Mais quand une députée ose énoncer qu'il y a des lois supérieures à celles de la République, on croit rêver. Surtout que les désaveux furent tout, sauf massifs.
A ce compte, que répondra-t-on à l'intégriste qui sortira en burqa, en contravention d'une loi récemment votée? Au sectaire qui refusera d'instruire ses enfants? Au polygame qui s'appuiera sur la coutume de ses racines pour épouser jusqu'à quatre femmes? A la mama qui fera exciser sa fillette? Au dingue façon NRA qui transformera son domicile en armurerie, excipant d'une supposée liberté à s'armer contre il le veut, même si elle est contraire à la loi de notre pays? A la limite, même, à celui qui refusera de payer ses impôts puisque le budget est une loi républicaine?
Il faudrait que la République sache se défendre contre des offensives de plus en plus violentes, et quotidiennes (et en ait enfin la volonté. Mais on ne perçoit guère de volonté à la tête de l'Etat, ces derniers mois). A ce compte là, pour préserver l'ordre républicain sans lequel il n'est point de liberté, quand les menaces viennent non pas de jeunes cons décervelés mais de personnalités dont la fonction est justement d'administrer nos institutions, je suis davantage sur la ligne "toute la gueule pour une dent" que sur celle qui consiste à tendre l'autre joue.
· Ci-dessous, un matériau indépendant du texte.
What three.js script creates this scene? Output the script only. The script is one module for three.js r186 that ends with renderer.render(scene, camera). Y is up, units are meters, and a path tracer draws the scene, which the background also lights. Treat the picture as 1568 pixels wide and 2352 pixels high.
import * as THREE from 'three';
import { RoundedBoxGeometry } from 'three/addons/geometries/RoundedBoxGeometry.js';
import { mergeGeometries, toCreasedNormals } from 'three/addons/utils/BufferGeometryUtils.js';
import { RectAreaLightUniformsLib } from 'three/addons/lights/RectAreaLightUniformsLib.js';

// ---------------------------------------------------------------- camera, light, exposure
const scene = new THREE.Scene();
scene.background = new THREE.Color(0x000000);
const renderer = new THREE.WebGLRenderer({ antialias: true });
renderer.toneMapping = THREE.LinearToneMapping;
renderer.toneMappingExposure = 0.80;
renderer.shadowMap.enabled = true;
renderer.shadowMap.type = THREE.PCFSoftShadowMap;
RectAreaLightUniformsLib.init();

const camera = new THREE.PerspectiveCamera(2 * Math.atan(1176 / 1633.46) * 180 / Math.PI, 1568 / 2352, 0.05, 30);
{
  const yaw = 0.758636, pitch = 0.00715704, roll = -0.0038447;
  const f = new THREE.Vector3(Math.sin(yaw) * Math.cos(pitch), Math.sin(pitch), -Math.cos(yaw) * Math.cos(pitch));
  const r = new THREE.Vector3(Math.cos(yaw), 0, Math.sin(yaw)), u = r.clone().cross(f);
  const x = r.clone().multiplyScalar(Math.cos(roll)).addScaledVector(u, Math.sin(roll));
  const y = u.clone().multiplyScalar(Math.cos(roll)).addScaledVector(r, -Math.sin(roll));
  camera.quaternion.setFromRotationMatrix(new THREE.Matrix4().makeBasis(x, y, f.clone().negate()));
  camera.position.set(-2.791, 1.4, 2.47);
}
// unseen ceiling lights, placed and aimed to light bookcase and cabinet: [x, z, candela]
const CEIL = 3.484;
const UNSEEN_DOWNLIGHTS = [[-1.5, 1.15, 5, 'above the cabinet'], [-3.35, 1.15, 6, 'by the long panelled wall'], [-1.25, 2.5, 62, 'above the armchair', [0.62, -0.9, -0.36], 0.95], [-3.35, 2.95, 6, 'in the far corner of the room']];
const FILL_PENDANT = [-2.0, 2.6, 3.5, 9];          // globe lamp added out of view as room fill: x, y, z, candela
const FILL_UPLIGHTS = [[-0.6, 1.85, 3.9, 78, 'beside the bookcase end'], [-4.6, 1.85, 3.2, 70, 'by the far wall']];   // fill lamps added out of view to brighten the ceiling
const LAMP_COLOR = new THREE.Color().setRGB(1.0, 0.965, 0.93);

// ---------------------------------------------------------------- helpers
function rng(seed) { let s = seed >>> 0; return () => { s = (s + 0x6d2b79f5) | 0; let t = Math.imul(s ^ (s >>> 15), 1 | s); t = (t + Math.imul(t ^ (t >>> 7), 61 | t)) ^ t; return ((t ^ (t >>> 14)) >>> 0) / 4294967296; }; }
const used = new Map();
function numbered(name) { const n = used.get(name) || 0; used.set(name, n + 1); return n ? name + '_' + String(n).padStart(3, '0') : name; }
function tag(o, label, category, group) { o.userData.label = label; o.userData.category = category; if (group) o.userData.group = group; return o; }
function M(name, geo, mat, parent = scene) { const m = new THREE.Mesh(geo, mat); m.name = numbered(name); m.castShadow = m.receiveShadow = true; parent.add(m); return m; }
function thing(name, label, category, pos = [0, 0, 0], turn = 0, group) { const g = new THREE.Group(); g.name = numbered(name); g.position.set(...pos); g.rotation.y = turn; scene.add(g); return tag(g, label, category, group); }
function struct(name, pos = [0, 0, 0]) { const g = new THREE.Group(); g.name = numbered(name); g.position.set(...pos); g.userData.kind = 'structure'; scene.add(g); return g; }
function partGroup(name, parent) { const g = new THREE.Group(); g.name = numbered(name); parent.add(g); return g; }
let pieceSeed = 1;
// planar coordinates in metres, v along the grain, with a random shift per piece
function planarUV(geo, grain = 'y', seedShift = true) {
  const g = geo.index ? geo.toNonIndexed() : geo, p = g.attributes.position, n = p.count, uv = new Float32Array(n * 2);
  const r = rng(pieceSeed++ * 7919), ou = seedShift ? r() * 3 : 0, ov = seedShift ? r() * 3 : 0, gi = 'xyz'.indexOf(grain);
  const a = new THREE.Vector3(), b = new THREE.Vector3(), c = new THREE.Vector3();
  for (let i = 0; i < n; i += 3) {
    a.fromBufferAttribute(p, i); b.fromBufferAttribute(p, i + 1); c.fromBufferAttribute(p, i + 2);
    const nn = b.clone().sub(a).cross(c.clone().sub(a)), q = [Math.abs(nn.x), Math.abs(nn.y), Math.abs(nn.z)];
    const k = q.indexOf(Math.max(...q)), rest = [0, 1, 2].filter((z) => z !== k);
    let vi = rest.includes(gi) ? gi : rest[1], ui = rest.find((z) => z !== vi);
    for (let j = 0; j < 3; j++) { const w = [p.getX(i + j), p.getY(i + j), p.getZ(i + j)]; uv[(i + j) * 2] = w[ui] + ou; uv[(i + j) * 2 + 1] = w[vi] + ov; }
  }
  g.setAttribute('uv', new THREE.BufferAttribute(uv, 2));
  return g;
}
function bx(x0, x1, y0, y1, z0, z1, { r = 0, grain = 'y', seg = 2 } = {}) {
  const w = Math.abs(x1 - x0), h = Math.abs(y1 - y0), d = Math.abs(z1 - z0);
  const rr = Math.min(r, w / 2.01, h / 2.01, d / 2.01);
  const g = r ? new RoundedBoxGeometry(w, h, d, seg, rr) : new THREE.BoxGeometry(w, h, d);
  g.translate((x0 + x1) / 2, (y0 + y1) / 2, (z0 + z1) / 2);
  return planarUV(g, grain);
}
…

Tout dépositaire d'une autorité républicaine obtenue par le biais du suffrage universel et qui, par ses propos et ses actes, en vient à la négation de ce suffrage, fondement de l'ordre républicain, doit être chassé de ses fonctions sans préjudice des sanctions pénales appliquées au commun des mortels. Il y a là une frontière à ne pas dépasser, qui n'empêche nullement de s'opposer durement non pas à l'essence même de notre démocratie, mais à telle ou telle décision politique qu'a contrario on est fondé à juger mauvaise et à combattre par les droits reconnus (pétition, manifestation, vote sanction).